Re: alignment problem

Post by Micr0 »

So is it better overall? What is this "Hole" you ask about?
µ
spark
Posts: 43
Joined: 06 Mar 2017, 20:44

Re: alignment problem

Post by spark »

hi µ, there is a hole in the fuse, where it was covered by the single scans...
the hole is smaller if the resolution of the fuse is lower.

is there a "undercoverage" of points, or what is the reason?
The alignment of the roll (cylinder) is good, the paper that is peeled off is not aligned good...
spark
Posts: 43
Joined: 06 Mar 2017, 20:44

Re: alignment problem

Post by spark »

sharpness was set to zero. with the default setting of 2 i got the whole coverage as the single scans shows...
why causes smoothening to this hole? dont know.
spark
Posts: 43
Joined: 06 Mar 2017, 20:44

Re: alignment problem

Post by spark »

Imagine you are scanning a brick to keep the example simple: (in my case it was a cylinder head with complex geometry)
There is enough surface to scan and align while you have the large surface in view.
In the area where you flip over the small surface to to the other side you will have less surface for best fit alignment
and might ran into trouble of deviations. Even hard points for manual alignment might not good enough.

I made the experience that sphere targets offers a good solution to support here.
In general and in the easy way you can say by manual alignment: this sphere surface belongs to this sphere...
But its getting more accurate, if you have min 3 sphere patches by each scan that are good enough to represent eachs centerpoint.
Then you are aligning 3 points to 3 points. This behaviour has a huge advantage in critical situations.

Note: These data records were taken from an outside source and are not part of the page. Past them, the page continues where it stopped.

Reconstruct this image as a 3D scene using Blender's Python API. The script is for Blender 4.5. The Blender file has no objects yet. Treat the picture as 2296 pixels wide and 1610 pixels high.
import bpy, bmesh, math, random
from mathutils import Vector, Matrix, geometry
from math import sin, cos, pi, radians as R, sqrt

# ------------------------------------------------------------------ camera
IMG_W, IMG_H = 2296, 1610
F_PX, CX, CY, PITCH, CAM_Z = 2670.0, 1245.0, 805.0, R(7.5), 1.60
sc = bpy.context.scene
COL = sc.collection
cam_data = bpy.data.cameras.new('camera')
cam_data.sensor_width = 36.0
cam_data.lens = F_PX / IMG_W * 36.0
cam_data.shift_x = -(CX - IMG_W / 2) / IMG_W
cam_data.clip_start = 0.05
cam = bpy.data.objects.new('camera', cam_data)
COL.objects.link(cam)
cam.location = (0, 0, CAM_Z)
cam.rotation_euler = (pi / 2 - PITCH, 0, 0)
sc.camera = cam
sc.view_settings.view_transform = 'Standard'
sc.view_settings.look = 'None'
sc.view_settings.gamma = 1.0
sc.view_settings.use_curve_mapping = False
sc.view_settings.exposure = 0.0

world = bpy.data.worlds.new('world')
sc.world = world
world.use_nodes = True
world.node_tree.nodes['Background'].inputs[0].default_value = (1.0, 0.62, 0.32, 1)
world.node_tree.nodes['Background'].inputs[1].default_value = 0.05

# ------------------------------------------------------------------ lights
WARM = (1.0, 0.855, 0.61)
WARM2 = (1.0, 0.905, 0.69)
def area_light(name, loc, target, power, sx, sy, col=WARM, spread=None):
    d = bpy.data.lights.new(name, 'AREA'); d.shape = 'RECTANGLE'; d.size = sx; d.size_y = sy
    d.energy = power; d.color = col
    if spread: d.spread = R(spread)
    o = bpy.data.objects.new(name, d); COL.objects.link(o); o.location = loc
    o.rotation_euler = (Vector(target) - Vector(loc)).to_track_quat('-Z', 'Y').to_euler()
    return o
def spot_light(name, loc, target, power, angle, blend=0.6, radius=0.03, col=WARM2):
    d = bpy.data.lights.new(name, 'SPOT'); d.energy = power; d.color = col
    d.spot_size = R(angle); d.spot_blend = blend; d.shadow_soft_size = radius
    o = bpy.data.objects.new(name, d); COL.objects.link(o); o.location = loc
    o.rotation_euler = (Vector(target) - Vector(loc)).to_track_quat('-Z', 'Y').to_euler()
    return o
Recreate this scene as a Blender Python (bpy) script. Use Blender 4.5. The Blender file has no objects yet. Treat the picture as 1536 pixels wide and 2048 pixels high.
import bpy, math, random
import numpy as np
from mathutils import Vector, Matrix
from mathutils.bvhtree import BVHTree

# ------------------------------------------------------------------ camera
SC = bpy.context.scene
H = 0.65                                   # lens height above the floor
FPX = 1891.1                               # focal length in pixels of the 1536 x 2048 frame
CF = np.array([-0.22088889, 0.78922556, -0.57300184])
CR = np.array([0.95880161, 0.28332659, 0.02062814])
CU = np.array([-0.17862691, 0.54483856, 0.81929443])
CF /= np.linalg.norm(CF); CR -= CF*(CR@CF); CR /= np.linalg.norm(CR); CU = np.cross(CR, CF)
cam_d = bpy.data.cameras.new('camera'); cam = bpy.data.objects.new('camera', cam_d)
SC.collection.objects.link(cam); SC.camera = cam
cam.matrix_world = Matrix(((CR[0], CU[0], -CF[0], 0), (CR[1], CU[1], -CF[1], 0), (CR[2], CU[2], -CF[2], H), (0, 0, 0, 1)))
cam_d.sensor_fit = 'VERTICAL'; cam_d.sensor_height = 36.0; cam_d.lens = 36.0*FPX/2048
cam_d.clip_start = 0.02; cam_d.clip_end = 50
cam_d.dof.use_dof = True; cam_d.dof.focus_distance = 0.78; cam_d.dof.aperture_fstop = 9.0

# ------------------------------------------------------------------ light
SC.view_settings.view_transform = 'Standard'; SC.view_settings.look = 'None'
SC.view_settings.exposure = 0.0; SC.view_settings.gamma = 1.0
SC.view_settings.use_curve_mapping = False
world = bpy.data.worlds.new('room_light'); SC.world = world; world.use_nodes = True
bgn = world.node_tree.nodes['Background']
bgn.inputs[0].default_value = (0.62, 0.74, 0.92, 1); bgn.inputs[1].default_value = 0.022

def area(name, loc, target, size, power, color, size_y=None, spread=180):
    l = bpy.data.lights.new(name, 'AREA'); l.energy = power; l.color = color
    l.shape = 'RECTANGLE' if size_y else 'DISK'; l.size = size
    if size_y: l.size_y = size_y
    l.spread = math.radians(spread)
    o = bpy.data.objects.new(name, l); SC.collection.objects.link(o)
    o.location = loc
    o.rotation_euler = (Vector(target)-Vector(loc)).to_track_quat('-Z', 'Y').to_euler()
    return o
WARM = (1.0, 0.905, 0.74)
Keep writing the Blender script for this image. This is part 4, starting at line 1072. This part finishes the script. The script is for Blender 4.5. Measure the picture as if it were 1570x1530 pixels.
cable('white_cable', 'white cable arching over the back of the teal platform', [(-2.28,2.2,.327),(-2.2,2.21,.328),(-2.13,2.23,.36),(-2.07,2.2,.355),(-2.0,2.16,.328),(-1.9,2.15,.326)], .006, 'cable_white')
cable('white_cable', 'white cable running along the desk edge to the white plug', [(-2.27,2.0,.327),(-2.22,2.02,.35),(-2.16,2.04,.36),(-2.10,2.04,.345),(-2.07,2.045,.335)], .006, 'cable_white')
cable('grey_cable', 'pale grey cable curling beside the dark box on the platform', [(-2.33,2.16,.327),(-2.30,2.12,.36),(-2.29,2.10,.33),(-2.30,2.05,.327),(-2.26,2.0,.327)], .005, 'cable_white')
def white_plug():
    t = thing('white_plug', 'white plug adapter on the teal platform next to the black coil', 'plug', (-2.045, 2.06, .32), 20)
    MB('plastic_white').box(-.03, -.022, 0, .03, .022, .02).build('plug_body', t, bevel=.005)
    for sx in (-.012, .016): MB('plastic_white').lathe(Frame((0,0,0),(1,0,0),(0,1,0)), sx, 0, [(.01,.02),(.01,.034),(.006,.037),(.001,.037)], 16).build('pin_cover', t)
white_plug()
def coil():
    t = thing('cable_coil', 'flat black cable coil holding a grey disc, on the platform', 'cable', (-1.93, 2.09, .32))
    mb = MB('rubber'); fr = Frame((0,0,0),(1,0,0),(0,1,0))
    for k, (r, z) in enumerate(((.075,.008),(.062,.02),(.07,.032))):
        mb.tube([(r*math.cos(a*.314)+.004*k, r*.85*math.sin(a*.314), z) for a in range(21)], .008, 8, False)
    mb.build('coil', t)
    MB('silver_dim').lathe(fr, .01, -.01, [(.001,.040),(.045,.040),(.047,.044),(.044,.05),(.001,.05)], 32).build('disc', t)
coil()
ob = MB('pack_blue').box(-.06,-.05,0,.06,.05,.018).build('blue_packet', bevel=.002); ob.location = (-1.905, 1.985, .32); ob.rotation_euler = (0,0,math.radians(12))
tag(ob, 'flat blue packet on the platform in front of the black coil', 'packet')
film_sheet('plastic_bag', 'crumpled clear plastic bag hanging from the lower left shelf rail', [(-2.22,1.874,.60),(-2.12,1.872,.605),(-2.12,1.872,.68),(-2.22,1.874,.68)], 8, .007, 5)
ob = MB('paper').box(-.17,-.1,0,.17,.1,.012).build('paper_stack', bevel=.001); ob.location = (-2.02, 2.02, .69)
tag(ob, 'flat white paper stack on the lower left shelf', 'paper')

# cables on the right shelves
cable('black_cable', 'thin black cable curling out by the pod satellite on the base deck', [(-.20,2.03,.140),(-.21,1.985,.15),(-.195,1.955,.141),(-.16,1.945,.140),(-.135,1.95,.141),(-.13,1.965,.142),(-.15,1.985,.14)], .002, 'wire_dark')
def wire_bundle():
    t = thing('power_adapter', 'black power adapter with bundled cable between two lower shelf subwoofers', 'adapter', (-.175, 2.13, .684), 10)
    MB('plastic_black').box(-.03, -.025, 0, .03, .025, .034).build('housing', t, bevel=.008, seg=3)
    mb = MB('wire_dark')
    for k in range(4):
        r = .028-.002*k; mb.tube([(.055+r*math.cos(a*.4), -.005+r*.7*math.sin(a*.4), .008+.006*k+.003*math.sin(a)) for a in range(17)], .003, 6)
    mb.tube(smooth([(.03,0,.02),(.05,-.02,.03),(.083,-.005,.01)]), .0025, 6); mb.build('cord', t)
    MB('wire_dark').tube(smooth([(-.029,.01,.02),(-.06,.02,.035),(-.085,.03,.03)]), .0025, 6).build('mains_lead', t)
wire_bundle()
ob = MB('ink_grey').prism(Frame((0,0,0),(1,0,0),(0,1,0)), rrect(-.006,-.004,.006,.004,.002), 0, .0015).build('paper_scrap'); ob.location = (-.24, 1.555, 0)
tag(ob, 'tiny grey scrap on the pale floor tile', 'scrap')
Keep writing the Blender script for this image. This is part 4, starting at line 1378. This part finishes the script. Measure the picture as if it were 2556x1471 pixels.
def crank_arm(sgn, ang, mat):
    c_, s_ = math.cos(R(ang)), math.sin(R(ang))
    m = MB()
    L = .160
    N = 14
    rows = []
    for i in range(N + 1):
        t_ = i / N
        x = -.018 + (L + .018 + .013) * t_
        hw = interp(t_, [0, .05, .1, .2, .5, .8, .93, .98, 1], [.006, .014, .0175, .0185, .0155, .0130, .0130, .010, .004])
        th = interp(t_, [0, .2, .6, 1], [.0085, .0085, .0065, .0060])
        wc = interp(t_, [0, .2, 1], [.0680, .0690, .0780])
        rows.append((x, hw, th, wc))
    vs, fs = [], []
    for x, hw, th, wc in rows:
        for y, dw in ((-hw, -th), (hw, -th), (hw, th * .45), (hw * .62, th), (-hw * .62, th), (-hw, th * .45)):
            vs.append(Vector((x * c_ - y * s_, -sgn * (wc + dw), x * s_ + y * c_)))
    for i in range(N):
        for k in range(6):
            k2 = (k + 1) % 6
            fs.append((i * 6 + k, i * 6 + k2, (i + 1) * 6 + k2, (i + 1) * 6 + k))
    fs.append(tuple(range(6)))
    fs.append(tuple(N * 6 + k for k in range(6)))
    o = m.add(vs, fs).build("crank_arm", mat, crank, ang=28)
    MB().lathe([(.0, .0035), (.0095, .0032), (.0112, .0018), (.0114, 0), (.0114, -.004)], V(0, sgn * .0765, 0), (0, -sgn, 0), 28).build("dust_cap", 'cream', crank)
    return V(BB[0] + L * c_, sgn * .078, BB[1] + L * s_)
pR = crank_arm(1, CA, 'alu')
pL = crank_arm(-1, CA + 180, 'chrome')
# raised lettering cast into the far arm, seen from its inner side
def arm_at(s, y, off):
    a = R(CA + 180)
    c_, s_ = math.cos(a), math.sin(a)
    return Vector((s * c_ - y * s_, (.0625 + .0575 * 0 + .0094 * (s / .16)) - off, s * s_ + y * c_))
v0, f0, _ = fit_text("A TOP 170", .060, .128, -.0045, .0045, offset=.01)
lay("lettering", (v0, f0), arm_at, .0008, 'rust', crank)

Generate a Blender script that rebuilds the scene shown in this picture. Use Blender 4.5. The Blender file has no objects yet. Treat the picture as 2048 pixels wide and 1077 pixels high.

But actual i am running into several problems:
David is not beeing able to weight references against other surfaces
David is only able to take one manual hard point to support alignment
My spheres are from wood. They need no coating (chalk), but they are not exactely round. --> Ball bearing balls next.
The sphere registrations that i tested with geomagic are good, but the surface is not taken into account any longer. Problem?

Do you also have the problem that you need to step out of david to get a better alignment?
Or are all my alignment problems still a part of deviations and not accurate scans?